Exercise task: Using the listing below, copy exactly the lines from the one containing "The Blender Python script for this scene continues." to the one containing "mb = MB(); mb.lathe(h, [(.47, .02), (.47, .3), (.1, .5)], 14);", both lines included, and no others.

Input:

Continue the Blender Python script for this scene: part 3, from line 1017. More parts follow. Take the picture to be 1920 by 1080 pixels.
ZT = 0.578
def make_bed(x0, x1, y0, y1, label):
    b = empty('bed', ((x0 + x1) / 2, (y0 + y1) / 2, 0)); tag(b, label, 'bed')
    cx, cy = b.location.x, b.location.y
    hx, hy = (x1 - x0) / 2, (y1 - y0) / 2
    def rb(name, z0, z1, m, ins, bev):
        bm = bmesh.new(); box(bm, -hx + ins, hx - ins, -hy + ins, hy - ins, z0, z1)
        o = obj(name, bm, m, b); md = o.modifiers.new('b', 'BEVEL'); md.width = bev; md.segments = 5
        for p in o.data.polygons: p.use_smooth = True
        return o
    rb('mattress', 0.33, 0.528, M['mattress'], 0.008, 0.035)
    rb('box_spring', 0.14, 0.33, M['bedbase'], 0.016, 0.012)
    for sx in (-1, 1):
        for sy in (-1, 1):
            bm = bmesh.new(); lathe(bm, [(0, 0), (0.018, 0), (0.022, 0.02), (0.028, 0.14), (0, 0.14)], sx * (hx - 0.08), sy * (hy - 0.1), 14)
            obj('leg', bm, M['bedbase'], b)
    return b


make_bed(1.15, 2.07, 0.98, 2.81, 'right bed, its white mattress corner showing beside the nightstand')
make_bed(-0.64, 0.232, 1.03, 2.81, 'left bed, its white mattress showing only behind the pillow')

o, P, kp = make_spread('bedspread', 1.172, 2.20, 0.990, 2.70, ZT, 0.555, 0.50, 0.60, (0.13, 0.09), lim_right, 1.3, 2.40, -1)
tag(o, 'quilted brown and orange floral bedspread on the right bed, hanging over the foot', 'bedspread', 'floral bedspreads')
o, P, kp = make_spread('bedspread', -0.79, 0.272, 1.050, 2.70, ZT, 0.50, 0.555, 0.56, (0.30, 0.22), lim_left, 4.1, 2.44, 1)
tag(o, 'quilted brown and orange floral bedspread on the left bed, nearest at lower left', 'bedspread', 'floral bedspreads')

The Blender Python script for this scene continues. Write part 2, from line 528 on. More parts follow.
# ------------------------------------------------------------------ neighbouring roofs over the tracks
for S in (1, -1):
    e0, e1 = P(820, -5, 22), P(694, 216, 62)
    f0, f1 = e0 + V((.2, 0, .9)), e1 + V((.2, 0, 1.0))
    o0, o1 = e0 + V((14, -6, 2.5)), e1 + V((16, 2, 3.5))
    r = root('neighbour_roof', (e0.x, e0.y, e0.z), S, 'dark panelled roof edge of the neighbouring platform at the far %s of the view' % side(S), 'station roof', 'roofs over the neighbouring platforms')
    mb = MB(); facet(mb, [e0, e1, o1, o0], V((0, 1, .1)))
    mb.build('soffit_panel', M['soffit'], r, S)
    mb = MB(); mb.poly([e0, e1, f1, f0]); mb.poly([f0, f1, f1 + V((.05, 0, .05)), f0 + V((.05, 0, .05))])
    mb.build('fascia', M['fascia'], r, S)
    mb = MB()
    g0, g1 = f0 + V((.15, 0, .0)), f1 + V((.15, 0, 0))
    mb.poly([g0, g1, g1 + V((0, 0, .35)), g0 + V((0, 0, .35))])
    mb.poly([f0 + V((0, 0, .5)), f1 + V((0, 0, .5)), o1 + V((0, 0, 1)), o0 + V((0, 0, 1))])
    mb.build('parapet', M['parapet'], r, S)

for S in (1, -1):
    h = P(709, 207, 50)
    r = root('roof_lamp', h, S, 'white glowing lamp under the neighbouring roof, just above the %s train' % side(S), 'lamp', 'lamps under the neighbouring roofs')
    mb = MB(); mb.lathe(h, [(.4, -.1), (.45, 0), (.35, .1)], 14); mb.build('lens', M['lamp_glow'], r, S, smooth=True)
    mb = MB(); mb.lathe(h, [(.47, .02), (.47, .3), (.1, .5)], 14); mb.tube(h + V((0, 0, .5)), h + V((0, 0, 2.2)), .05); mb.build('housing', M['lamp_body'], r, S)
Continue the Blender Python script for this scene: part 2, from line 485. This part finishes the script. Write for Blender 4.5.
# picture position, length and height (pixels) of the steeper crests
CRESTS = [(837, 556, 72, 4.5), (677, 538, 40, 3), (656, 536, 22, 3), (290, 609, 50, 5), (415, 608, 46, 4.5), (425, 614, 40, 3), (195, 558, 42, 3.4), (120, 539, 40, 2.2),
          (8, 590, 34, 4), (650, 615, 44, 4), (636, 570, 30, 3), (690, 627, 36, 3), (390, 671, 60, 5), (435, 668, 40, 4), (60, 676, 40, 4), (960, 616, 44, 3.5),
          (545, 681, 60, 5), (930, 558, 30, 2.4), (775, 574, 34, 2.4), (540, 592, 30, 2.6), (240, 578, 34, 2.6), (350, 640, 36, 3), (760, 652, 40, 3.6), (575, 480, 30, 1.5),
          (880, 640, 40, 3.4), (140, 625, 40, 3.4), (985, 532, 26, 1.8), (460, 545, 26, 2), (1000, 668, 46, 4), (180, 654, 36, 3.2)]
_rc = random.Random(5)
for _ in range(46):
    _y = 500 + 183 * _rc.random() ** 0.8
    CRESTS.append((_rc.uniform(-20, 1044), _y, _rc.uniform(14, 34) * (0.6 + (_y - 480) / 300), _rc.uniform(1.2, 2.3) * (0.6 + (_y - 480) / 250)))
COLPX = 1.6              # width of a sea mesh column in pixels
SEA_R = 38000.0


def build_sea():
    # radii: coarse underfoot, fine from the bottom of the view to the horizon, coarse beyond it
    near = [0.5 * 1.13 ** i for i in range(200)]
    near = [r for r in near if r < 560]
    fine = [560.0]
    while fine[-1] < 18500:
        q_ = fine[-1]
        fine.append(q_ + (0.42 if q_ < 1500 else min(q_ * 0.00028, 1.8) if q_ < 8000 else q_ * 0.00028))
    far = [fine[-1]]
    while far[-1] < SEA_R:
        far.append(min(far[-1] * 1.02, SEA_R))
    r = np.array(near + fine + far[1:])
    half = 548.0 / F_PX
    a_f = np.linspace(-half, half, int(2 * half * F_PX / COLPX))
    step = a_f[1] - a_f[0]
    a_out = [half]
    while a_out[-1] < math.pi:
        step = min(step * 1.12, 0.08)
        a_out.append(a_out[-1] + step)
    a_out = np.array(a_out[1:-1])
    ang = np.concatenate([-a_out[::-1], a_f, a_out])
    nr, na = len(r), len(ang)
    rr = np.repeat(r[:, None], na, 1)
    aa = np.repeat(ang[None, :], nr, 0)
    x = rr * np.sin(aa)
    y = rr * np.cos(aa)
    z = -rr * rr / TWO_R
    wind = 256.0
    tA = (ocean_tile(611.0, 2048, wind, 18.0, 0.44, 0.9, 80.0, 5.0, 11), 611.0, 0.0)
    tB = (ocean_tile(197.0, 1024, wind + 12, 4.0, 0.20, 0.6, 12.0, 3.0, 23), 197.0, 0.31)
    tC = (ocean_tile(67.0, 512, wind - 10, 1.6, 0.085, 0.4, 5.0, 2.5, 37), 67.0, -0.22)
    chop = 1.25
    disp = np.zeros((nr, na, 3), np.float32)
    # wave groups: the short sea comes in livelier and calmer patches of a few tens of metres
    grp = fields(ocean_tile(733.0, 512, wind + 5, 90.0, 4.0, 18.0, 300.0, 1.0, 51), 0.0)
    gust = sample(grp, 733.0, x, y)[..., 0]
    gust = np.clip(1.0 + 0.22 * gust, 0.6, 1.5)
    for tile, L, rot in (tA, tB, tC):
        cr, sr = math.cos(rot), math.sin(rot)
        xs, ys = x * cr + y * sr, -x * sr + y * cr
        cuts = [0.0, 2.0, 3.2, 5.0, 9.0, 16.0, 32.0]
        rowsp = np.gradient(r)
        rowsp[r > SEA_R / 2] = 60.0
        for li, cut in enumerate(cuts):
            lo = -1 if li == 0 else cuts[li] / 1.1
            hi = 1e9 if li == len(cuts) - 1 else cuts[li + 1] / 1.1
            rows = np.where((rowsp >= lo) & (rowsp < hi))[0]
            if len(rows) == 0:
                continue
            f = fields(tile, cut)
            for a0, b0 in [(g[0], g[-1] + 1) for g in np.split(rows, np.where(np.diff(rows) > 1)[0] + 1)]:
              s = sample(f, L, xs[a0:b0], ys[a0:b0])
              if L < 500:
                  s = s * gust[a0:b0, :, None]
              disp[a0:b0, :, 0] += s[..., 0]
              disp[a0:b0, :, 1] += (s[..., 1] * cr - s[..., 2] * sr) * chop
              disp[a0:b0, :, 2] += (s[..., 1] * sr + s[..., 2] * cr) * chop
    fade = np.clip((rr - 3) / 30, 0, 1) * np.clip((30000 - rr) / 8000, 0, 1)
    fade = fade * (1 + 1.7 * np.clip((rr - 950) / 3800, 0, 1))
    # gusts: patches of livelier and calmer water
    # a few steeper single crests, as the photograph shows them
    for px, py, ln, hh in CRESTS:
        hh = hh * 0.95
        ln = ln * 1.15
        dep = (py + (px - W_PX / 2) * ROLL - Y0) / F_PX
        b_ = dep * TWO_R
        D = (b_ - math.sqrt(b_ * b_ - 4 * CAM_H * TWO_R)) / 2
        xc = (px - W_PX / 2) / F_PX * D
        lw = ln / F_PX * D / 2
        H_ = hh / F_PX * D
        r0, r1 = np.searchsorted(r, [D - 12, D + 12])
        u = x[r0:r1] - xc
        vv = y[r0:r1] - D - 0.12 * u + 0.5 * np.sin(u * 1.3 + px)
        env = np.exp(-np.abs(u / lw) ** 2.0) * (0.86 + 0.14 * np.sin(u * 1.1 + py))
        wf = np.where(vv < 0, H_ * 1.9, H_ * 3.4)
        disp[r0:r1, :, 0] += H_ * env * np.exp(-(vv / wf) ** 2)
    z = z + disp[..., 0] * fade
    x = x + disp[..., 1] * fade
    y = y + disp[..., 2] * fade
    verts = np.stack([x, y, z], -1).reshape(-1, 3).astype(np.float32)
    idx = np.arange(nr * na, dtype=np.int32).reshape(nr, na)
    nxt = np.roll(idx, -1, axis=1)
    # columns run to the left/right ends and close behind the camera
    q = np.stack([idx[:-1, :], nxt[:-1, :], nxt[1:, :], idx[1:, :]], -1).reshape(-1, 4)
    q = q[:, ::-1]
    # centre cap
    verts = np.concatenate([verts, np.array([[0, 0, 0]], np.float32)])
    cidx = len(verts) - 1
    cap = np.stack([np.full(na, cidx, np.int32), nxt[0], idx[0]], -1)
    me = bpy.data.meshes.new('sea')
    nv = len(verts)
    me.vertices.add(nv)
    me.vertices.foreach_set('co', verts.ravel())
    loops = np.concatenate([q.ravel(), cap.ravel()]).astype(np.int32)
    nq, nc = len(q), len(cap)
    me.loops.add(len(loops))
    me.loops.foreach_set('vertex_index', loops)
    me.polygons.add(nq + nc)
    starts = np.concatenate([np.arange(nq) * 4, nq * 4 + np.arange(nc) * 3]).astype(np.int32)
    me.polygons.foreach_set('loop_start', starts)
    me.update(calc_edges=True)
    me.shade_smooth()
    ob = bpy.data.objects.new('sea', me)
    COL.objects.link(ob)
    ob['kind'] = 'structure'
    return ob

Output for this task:
The Blender Python script for this scene continues. Write part 2, from line 528 on. More parts follow.
# ------------------------------------------------------------------ neighbouring roofs over the tracks
for S in (1, -1):
    e0, e1 = P(820, -5, 22), P(694, 216, 62)
    f0, f1 = e0 + V((.2, 0, .9)), e1 + V((.2, 0, 1.0))
    o0, o1 = e0 + V((14, -6, 2.5)), e1 + V((16, 2, 3.5))
    r = root('neighbour_roof', (e0.x, e0.y, e0.z), S, 'dark panelled roof edge of the neighbouring platform at the far %s of the view' % side(S), 'station roof', 'roofs over the neighbouring platforms')
    mb = MB(); facet(mb, [e0, e1, o1, o0], V((0, 1, .1)))
    mb.build('soffit_panel', M['soffit'], r, S)
    mb = MB(); mb.poly([e0, e1, f1, f0]); mb.poly([f0, f1, f1 + V((.05, 0, .05)), f0 + V((.05, 0, .05))])
    mb.build('fascia', M['fascia'], r, S)
    mb = MB()
    g0, g1 = f0 + V((.15, 0, .0)), f1 + V((.15, 0, 0))
    mb.poly([g0, g1, g1 + V((0, 0, .35)), g0 + V((0, 0, .35))])
    mb.poly([f0 + V((0, 0, .5)), f1 + V((0, 0, .5)), o1 + V((0, 0, 1)), o0 + V((0, 0, 1))])
    mb.build('parapet', M['parapet'], r, S)

for S in (1, -1):
    h = P(709, 207, 50)
    r = root('roof_lamp', h, S, 'white glowing lamp under the neighbouring roof, just above the %s train' % side(S), 'lamp', 'lamps under the neighbouring roofs')
    mb = MB(); mb.lathe(h, [(.4, -.1), (.45, 0), (.35, .1)], 14); mb.build('lens', M['lamp_glow'], r, S, smooth=True)
    mb = MB(); mb.lathe(h, [(.47, .02), (.47, .3), (.1, .5)], 14); mb.tube(h + V((0, 0, .5)), h + V((0, 0, 2.2)), .05); mb.build('housing', M['lamp_body'], r, S)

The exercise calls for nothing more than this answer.